Task to complete: Print the full listing exactly.
━━━ Provided data ━━━
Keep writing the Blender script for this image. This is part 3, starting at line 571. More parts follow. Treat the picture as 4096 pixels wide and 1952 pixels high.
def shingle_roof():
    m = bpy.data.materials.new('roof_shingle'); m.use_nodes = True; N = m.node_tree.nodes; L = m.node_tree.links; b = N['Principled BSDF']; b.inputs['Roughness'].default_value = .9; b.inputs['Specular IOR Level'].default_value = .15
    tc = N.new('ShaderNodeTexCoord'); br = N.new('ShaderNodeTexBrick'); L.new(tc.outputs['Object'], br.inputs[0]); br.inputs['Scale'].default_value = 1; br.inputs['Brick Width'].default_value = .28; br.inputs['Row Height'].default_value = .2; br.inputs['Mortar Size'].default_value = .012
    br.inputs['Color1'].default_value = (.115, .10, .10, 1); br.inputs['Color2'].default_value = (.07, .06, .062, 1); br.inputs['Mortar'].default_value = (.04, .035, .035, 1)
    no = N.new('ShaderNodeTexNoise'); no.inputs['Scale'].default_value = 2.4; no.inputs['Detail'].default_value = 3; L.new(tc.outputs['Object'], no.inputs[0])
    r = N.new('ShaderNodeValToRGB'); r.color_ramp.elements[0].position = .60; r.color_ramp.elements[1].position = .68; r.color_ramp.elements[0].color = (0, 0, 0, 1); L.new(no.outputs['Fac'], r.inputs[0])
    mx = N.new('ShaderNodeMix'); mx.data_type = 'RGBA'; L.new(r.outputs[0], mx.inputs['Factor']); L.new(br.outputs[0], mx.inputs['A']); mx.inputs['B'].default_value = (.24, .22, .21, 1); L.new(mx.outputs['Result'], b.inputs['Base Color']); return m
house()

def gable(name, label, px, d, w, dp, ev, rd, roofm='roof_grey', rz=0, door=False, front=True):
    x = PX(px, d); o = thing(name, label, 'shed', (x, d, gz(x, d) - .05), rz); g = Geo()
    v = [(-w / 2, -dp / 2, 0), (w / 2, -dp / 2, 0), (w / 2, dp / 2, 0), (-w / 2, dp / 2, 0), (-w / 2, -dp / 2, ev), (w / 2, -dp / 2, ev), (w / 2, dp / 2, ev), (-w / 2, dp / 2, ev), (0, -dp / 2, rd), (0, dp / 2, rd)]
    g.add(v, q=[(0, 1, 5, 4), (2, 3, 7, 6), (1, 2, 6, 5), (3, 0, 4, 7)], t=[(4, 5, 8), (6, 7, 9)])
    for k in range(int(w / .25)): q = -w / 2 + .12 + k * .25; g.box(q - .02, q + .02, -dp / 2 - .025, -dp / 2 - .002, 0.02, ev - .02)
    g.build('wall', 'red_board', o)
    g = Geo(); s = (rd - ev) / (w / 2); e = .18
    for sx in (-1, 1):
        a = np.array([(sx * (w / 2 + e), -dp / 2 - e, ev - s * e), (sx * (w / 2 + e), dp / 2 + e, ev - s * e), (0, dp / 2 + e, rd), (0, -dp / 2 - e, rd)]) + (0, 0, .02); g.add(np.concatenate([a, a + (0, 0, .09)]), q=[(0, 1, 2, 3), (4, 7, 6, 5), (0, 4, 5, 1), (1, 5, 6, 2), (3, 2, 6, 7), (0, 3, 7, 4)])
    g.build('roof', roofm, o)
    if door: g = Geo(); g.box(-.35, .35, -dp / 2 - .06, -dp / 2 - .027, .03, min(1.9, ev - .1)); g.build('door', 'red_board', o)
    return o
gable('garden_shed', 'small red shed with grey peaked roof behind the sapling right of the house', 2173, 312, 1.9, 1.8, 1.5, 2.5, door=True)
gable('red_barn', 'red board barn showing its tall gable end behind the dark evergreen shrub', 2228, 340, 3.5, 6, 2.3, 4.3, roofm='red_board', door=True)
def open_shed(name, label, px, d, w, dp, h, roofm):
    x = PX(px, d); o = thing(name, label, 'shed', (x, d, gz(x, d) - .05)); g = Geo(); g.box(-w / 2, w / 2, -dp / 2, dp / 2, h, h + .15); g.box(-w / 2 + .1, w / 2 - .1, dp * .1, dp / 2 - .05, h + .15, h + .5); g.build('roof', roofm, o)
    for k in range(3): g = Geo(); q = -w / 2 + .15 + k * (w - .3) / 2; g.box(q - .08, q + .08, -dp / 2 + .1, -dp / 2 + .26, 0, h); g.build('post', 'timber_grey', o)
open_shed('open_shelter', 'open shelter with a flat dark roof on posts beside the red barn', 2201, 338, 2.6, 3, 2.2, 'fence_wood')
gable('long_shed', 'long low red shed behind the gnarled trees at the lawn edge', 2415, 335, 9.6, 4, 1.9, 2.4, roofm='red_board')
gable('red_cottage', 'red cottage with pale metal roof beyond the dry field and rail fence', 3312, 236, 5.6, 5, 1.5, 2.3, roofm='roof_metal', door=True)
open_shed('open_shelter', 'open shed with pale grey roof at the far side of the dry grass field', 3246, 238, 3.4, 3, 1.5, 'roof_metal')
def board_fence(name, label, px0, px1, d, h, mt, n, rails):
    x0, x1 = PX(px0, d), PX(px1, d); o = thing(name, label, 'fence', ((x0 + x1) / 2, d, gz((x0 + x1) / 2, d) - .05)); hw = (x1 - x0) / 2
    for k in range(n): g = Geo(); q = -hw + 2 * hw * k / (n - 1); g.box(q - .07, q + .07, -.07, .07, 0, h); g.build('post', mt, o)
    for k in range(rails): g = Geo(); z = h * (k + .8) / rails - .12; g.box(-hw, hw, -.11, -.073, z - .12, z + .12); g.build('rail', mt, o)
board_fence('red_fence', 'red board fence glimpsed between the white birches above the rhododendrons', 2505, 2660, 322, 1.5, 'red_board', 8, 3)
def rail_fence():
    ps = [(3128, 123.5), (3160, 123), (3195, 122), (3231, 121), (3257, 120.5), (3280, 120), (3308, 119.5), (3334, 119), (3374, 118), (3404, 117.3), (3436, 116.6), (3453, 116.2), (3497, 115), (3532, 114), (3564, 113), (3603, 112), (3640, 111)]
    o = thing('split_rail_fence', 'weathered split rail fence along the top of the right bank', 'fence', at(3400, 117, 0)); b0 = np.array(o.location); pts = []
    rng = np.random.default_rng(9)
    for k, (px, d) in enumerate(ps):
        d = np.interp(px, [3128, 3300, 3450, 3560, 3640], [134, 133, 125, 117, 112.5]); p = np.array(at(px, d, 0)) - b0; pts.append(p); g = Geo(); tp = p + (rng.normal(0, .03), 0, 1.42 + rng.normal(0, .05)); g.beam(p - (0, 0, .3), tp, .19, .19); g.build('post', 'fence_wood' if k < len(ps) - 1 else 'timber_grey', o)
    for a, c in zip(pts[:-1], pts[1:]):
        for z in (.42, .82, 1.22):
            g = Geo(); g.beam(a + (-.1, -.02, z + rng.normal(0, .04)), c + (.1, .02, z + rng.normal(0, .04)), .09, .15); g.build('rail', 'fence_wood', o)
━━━
Response:
Keep writing the Blender script for this image. This is part 3, starting at line 571. More parts follow. Treat the picture as 4096 pixels wide and 1952 pixels high.
def shingle_roof():
    m = bpy.data.materials.new('roof_shingle'); m.use_nodes = True; N = m.node_tree.nodes; L = m.node_tree.links; b = N['Principled BSDF']; b.inputs['Roughness'].default_value = .9; b.inputs['Specular IOR Level'].default_value = .15
    tc = N.new('ShaderNodeTexCoord'); br = N.new('ShaderNodeTexBrick'); L.new(tc.outputs['Object'], br.inputs[0]); br.inputs['Scale'].default_value = 1; br.inputs['Brick Width'].default_value = .28; br.inputs['Row Height'].default_value = .2; br.inputs['Mortar Size'].default_value = .012
    br.inputs['Color1'].default_value = (.115, .10, .10, 1); br.inputs['Color2'].default_value = (.07, .06, .062, 1); br.inputs['Mortar'].default_value = (.04, .035, .035, 1)
    no = N.new('ShaderNodeTexNoise'); no.inputs['Scale'].default_value = 2.4; no.inputs['Detail'].default_value = 3; L.new(tc.outputs['Object'], no.inputs[0])
    r = N.new('ShaderNodeValToRGB'); r.color_ramp.elements[0].position = .60; r.color_ramp.elements[1].position = .68; r.color_ramp.elements[0].color = (0, 0, 0, 1); L.new(no.outputs['Fac'], r.inputs[0])
    mx = N.new('ShaderNodeMix'); mx.data_type = 'RGBA'; L.new(r.outputs[0], mx.inputs['Factor']); L.new(br.outputs[0], mx.inputs['A']); mx.inputs['B'].default_value = (.24, .22, .21, 1); L.new(mx.outputs['Result'], b.inputs['Base Color']); return m
house()

def gable(name, label, px, d, w, dp, ev, rd, roofm='roof_grey', rz=0, door=False, front=True):
    x = PX(px, d); o = thing(name, label, 'shed', (x, d, gz(x, d) - .05), rz); g = Geo()
    v = [(-w / 2, -dp / 2, 0), (w / 2, -dp / 2, 0), (w / 2, dp / 2, 0), (-w / 2, dp / 2, 0), (-w / 2, -dp / 2, ev), (w / 2, -dp / 2, ev), (w / 2, dp / 2, ev), (-w / 2, dp / 2, ev), (0, -dp / 2, rd), (0, dp / 2, rd)]
    g.add(v, q=[(0, 1, 5, 4), (2, 3, 7, 6), (1, 2, 6, 5), (3, 0, 4, 7)], t=[(4, 5, 8), (6, 7, 9)])
    for k in range(int(w / .25)): q = -w / 2 + .12 + k * .25; g.box(q - .02, q + .02, -dp / 2 - .025, -dp / 2 - .002, 0.02, ev - .02)
    g.build('wall', 'red_board', o)
    g = Geo(); s = (rd - ev) / (w / 2); e = .18
    for sx in (-1, 1):
        a = np.array([(sx * (w / 2 + e), -dp / 2 - e, ev - s * e), (sx * (w / 2 + e), dp / 2 + e, ev - s * e), (0, dp / 2 + e, rd), (0, -dp / 2 - e, rd)]) + (0, 0, .02); g.add(np.concatenate([a, a + (0, 0, .09)]), q=[(0, 1, 2, 3), (4, 7, 6, 5), (0, 4, 5, 1), (1, 5, 6, 2), (3, 2, 6, 7), (0, 3, 7, 4)])
    g.build('roof', roofm, o)
    if door: g = Geo(); g.box(-.35, .35, -dp / 2 - .06, -dp / 2 - .027, .03, min(1.9, ev - .1)); g.build('door', 'red_board', o)
    return o
gable('garden_shed', 'small red shed with grey peaked roof behind the sapling right of the house', 2173, 312, 1.9, 1.8, 1.5, 2.5, door=True)
gable('red_barn', 'red board barn showing its tall gable end behind the dark evergreen shrub', 2228, 340, 3.5, 6, 2.3, 4.3, roofm='red_board', door=True)
def open_shed(name, label, px, d, w, dp, h, roofm):
    x = PX(px, d); o = thing(name, label, 'shed', (x, d, gz(x, d) - .05)); g = Geo(); g.box(-w / 2, w / 2, -dp / 2, dp / 2, h, h + .15); g.box(-w / 2 + .1, w / 2 - .1, dp * .1, dp / 2 - .05, h + .15, h + .5); g.build('roof', roofm, o)
    for k in range(3): g = Geo(); q = -w / 2 + .15 + k * (w - .3) / 2; g.box(q - .08, q + .08, -dp / 2 + .1, -dp / 2 + .26, 0, h); g.build('post', 'timber_grey', o)
open_shed('open_shelter', 'open shelter with a flat dark roof on posts beside the red barn', 2201, 338, 2.6, 3, 2.2, 'fence_wood')
gable('long_shed', 'long low red shed behind the gnarled trees at the lawn edge', 2415, 335, 9.6, 4, 1.9, 2.4, roofm='red_board')
gable('red_cottage', 'red cottage with pale metal roof beyond the dry field and rail fence', 3312, 236, 5.6, 5, 1.5, 2.3, roofm='roof_metal', door=True)
open_shed('open_shelter', 'open shed with pale grey roof at the far side of the dry grass field', 3246, 238, 3.4, 3, 1.5, 'roof_metal')
def board_fence(name, label, px0, px1, d, h, mt, n, rails):
    x0, x1 = PX(px0, d), PX(px1, d); o = thing(name, label, 'fence', ((x0 + x1) / 2, d, gz((x0 + x1) / 2, d) - .05)); hw = (x1 - x0) / 2
    for k in range(n): g = Geo(); q = -hw + 2 * hw * k / (n - 1); g.box(q - .07, q + .07, -.07, .07, 0, h); g.build('post', mt, o)
    for k in range(rails): g = Geo(); z = h * (k + .8) / rails - .12; g.box(-hw, hw, -.11, -.073, z - .12, z + .12); g.build('rail', mt, o)
board_fence('red_fence', 'red board fence glimpsed between the white birches above the rhododendrons', 2505, 2660, 322, 1.5, 'red_board', 8, 3)
def rail_fence():
    ps = [(3128, 123.5), (3160, 123), (3195, 122), (3231, 121), (3257, 120.5), (3280, 120), (3308, 119.5), (3334, 119), (3374, 118), (3404, 117.3), (3436, 116.6), (3453, 116.2), (3497, 115), (3532, 114), (3564, 113), (3603, 112), (3640, 111)]
    o = thing('split_rail_fence', 'weathered split rail fence along the top of the right bank', 'fence', at(3400, 117, 0)); b0 = np.array(o.location); pts = []
    rng = np.random.default_rng(9)
    for k, (px, d) in enumerate(ps):
        d = np.interp(px, [3128, 3300, 3450, 3560, 3640], [134, 133, 125, 117, 112.5]); p = np.array(at(px, d, 0)) - b0; pts.append(p); g = Geo(); tp = p + (rng.normal(0, .03), 0, 1.42 + rng.normal(0, .05)); g.beam(p - (0, 0, .3), tp, .19, .19); g.build('post', 'fence_wood' if k < len(ps) - 1 else 'timber_grey', o)
    for a, c in zip(pts[:-1], pts[1:]):
        for z in (.42, .82, 1.22):
            g = Geo(); g.beam(a + (-.1, -.02, z + rng.normal(0, .04)), c + (.1, .02, z + rng.normal(0, .04)), .09, .15); g.build('rail', 'fence_wood', o)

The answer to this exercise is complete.